John Paulson was among the first on Wall Street to bet heavily against subprime mortgages. His firm earned more than $15 billion in 2007, and he pocketed $3.7 billion. He has since earned billions more, largely by betting against bank stocks and then buying them back after their shares plunged.
In a statement, Paulson & Co said: "As the SEC said at its press conference, Paulson is not the subject of this complaint, made no misrepresentations and is not the subject of any charges."
Goldman, founded more than 140 years ago, built a reputation as a trusted adviser to investment banking clients and for sending top executives into presidential Cabinet posts.
In recent years, it shifted toward taking more risks with its clients' money and its own. Goldman's trading allowed the firm to weather the financial crisis better than most other big banks. It earned a record $4.79 billion in the last quarter of 2009.
The complaint filed in federal court in Manhattan "undermines their brand," said Simon Johnson, a professor at the Massachusetts Institute of Technology and a Goldman critic. "It undermines their political clout. I don't think anybody really values being connected to Goldman at this point."
He continued: "There are many people who -- until this morning -- thought Goldman Sachs was well-run."
The SEC's enforcement chief said the agency is investigating a wide range of practices related to the crisis.

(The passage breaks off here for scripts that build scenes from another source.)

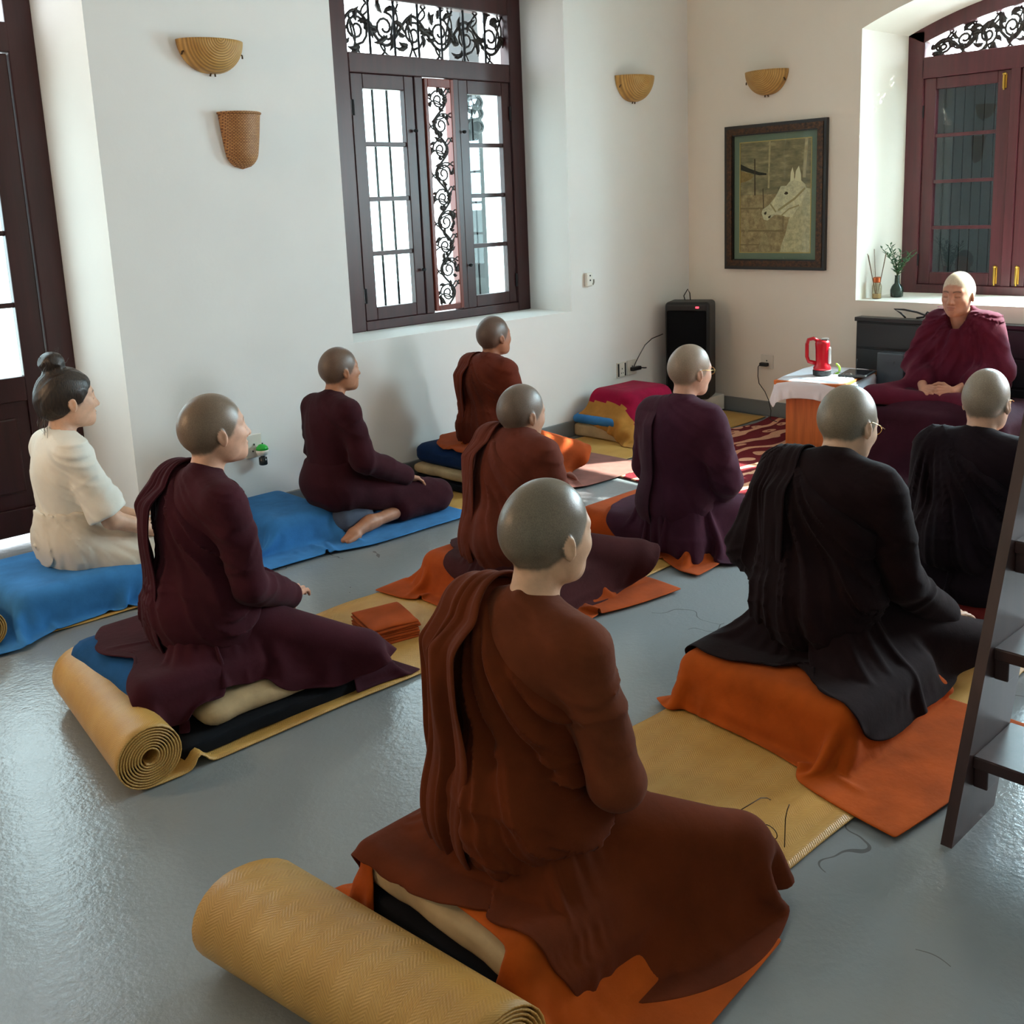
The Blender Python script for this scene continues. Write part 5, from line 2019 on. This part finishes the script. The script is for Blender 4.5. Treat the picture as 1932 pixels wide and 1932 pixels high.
bk = empty('wall_basket', (2.705, WALL_Y-.001, 2.10))
tag(bk, 'woven pocket basket hanging on the wall below the left sconce', 'basket')
V = []
n, m = 24, 22
for i in range(n+1):
    a = PI*i/n
    for j in range(m+1):
        t_ = j/m
        w_ = .110*(1-.32*t_**1.5)*math.sqrt(max(0, 1-max(0, (t_-.72)/.28)**2.2))+.004*math.exp(-t_*14)
        d_ = .095*(1-.35*t_)*math.sqrt(max(0, 1-max(0, (t_-.72)/.28)**2.2))
        V.append((w_*math.cos(a), -d_*math.sin(a), -.272*t_))
o = link('basket_body', mesh_from('basket_body', V, grid_faces(n+1, m+1)), basket_material(), bk)
o.modifiers.new('thickness', 'SOLIDIFY').thickness = .006
MB().tube([(.112*math.cos(a), -.097*math.sin(a), .0) for a in np.linspace(0, PI, 24)], .0065, 8).build('rim', o.data.materials[0], bk, smooth=True)

# picture
pc = empty('framed_picture', (WALL_X, 4.07, 1.572))
tag(pc, 'framed sepia picture of a white carousel horse on the back wall', 'picture')


def frame_mat():
    t = NT('bronze_picture_frame')
    v = t.coord()
    t.set(Base_Color=t.ramp(t.noise(v, 46, 5, .7), [(.35, lin((34, 24, 18))), (.6, lin((84, 52, 26))), (.8, lin((128, 80, 38)))]), Roughness=.34, Metallic=.45)
    return t.m


fm, fe = frame_mat(), plain('black_picture_edge', (20, 18, 18), .4)
PW, PH = .405, .505                       # half sizes
def ring(mb, w0, h0, w1, h1, x0, x1):
    a = [(-w0, -h0), (w0, -h0), (w0, h0), (-w0, h0)]
    b = [(-w1, -h1), (w1, -h1), (w1, h1), (-w1, h1)]
    for i in range(4):
        j = (i+1) % 4
        mb.prism([Vector((x0, -a[i][0], a[i][1])), Vector((x0, -a[j][0], a[j][1])), Vector((x0, -b[j][0], b[j][1])), Vector((x0, -b[i][0], b[i][1]))], (x1-x0, 0, 0))
    return mb
k = MB(); ring(k, PW, PH, PW-.022, PH-.022, -.034, -.002); ring(k, PW-.064, PH-.064, PW-.072, PH-.072, -.030, -.004)
k.build('frame_edge', fe, pc)
k = MB(); ring(k, PW-.022, PH-.022, PW-.064, PH-.064, -.040, -.003)
k.build('frame_moulding', fm, pc)
k = MB(); ring(k, PW-.07, PH-.07, PW-.118, PH-.118, -.014, -.006)
k.build('green_mount', plain('grey_green_mount', (118, 136, 126), .8), pc)
k = MB(); ring(k, PW-.116, PH-.116, PW-.122, PH-.122, -.016, -.006)
k.build('gold_line', plain('pale_gold_line', (196, 172, 112), .5), pc)
AW, AH = PW-.12, PH-.12


def art_material():
    t = NT('sepia_print')
    v = t.coord()
    sx = t.n('ShaderNodeSeparateXYZ'); t.l(v, sx.inputs[0])
    n = t.noise(t.coord((1, 3, 9)), 2.6, 6, .6)
    n2 = t.noise(v, 26, 5, .7)
    sky = t.ramp(n, [(.3, lin((104, 98, 80))), (.55, lin((150, 140, 112))), (.75, lin((196, 182, 146)))])
    low = t.ramp(n2, [(.3, lin((128, 112, 86))), (.55, lin((176, 156, 122))), (.75, lin((212, 192, 152)))])
    f = t.math('GREATER_THAN', sx.outputs[2], .02)
    t.set(Base_Color=t.mix(f, low, sky), Roughness=.7)
    return t.m


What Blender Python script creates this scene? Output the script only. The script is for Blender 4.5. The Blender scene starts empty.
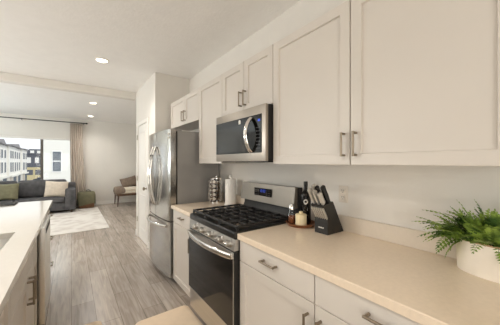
import bpy, bmesh, math, random
from math import sin, cos, pi, radians
from mathutils import Vector, Matrix
random.seed(7)
S = bpy.context.scene
COL = S.collection

# ------------------------------------------------------------------ camera, sky, sun, window daylight, added fill lamps, exposure
cd = bpy.data.cameras.new('camera'); cam = bpy.data.objects.new('camera', cd); COL.objects.link(cam)
cd.sensor_width = 36.0; cd.lens = 242.94/500*36; cd.clip_start = .02; cd.clip_end = 400
cd.shift_y = -(162.5-162.19)/500
cam.location = (0, 0, 1.386); cam.rotation_euler = (pi/2, 0, -0.6334)
S.camera = cam

W = bpy.data.worlds.new('sky'); S.world = W; W.use_nodes = True
bg = W.node_tree.nodes['Background']; bg.inputs[0].default_value = (.92, .96, 1, 1); bg.inputs[1].default_value = 1.25

def light(name, kind, loc, rot, energy, color, size=1, sizey=None):
    l = bpy.data.lights.new(name, kind); l.energy = energy; l.color = color
    if kind == 'AREA':
        l.shape = 'RECTANGLE'; l.size = size; l.size_y = sizey or size
    elif kind == 'SUN': l.angle = radians(6)
    else: l.shadow_soft_size = size
    o = bpy.data.objects.new(name, l); o.location = loc; o.rotation_euler = rot; COL.objects.link(o); return o
def aim(o, d): o.rotation_euler = Vector(d).to_track_quat('-Z', 'Y').to_euler()
sun = light('sun', 'SUN', (20, -30, 40), (0, 0, 0), 1.3, (1, .98, .95)); aim(sun, (-.62, .55, -.56))
# daylight arriving through the living room window (set above the view line, outdoors)
wl = light('window_daylight', 'AREA', (-1.3, 9.8, 2.75), (0, 0, 0), 110, (.9, .97, 1), 2.8, 1.2); aim(wl, (.05, -1, -.42))
# added fill lamps out of view: behind the camera and along the left wall
rl = light('rear_fill_light', 'AREA', (-.7, -2.5, 1.05), (0, 0, 0), 68, (1, .975, .92), 2.4, 1.9); aim(rl, (.2, 1, -.12))  # unseen lamp added to light the cabinet fronts from behind the camera
dl = light('left_fill_light', 'AREA', (-3.9, 3.9, 1.5), (0, 0, 0), 112, (.98, 1, 1), 2.6, 1.6); aim(dl, (.5, .0, 1))  # unseen lamp tilted up, added to brighten the far left ceiling
ll = light('living_fill_light', 'AREA', (-3.95, 7.2, 1.5), (0, 0, 0), 100, (.82, .94, 1), 2.4, 1.6); aim(ll, (.5, .1, 1))  # unseen lamp added to lift the living room back wall and ceiling
S.view_settings.view_transform = 'Standard'; S.view_settings.look = 'None'
S.view_settings.gamma = 1; S.view_settings.use_curve_mapping = False
S.view_settings.exposure = 0.14
S.cycles.use_denoising = True
S.cycles.max_bounces = 10; S.cycles.diffuse_bounces = 6; S.cycles.glossy_bounces = 5; S.cycles.transmission_bounces = 8
S.cycles.sample_clamp_indirect = 6; S.cycles.caustics_reflective = False; S.cycles.caustics_refractive = False

# ------------------------------------------------------------------ materials
def srgb(r, g, b):
    f = lambda c: (c/255/12.92) if c <= 10 else ((c/255+.055)/1.055)**2.4
    return (f(r), f(g), f(b), 1)
def mat(name, col, rough=.5, metal=0, var=.04, scale=8, bump=0, bscale=60, emit=None, estr=0, trans=0, spec=.5, coat=0, stretch=(1, 1, 1)):
    m = bpy.data.materials.new(name); m.use_nodes = True
    n = m.node_tree.nodes; L = m.node_tree.links; p = n['Principled BSDF']
    p.inputs['Roughness'].default_value = rough; p.inputs['Metallic'].default_value = metal
    p.inputs['Specular IOR Level'].default_value = spec
    p.inputs['Transmission Weight'].default_value = trans
    p.inputs['Coat Weight'].default_value = coat
    tc = n.new('ShaderNodeTexCoord'); mp = n.new('ShaderNodeMapping'); L.new(tc.outputs['Object'], mp.inputs[0])
    mp.inputs['Scale'].default_value = stretch
    if var:
        nz = n.new('ShaderNodeTexNoise'); nz.inputs['Scale'].default_value = scale; nz.inputs['Detail'].default_value = 4
        L.new(mp.outputs[0], nz.inputs['Vector'])
        r = n.new('ShaderNodeValToRGB'); c = col
        r.color_ramp.elements[0].position = .3; r.color_ramp.elements[1].position = .7
        r.color_ramp.elements[0].color = (c[0]*(1-var), c[1]*(1-var), c[2]*(1-var), 1)
        r.color_ramp.elements[1].color = (min(1, c[0]*(1+var)), min(1, c[1]*(1+var)), min(1, c[2]*(1+var)), 1)
        L.new(nz.outputs[0], r.inputs[0]); L.new(r.outputs[0], p.inputs['Base Color'])
    else: p.inputs['Base Color'].default_value = col
    if bump:
        nb = n.new('ShaderNodeTexNoise'); nb.inputs['Scale'].default_value = bscale; nb.inputs['Detail'].default_value = 5
        L.new(mp.outputs[0], nb.inputs['Vector'])
        b = n.new('ShaderNodeBump'); b.inputs['Strength'].default_value = bump; b.inputs['Distance'].default_value = .004
        L.new(nb.outputs[0], b.inputs['Height']); L.new(b.outputs[0], p.inputs['Normal'])
    if emit:
        p.inputs['Emission Color'].default_value = emit; p.inputs['Emission Strength'].default_value = estr
    return m
M = {}
M['wall'] = mat('wall_paint', srgb(228, 224, 217), .75, bump=.12, bscale=120, var=.01)
M['ceiling'] = mat('ceiling_texture', srgb(245, 243, 240), .6, bump=.5, bscale=38, var=.015)
M['trim'] = mat('trim_white', srgb(238, 235, 229), .35, var=.01)
M['cab'] = mat('cabinet_paint', srgb(216, 209, 200), .38, var=.012, scale=3)
M['quartz'] = mat('quartz_beige', srgb(234, 216, 193), .2, var=.03, scale=60)
M['quartz_w'] = mat('quartz_white', srgb(222, 217, 208), .12, var=.015, scale=40)
M['splash'] = mat('quartz_splash', srgb(220, 209, 194), .3, var=.02, scale=60)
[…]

The prospect of possible legal jeopardy for other major financial players roiled the stock market.
Goldman Sachs shares fell more than 12 percent Goldman and lost $14.2 billion in market capitalization. The Dow Jones industrial average finished down more than 125 points.
The SEC appears to be taking a particularly aggressive approach with Goldman. Typically, cases are resolved by firms agreeing to a settlement before the charges are made public, said John Coffee, a securities law professor at Columbia University.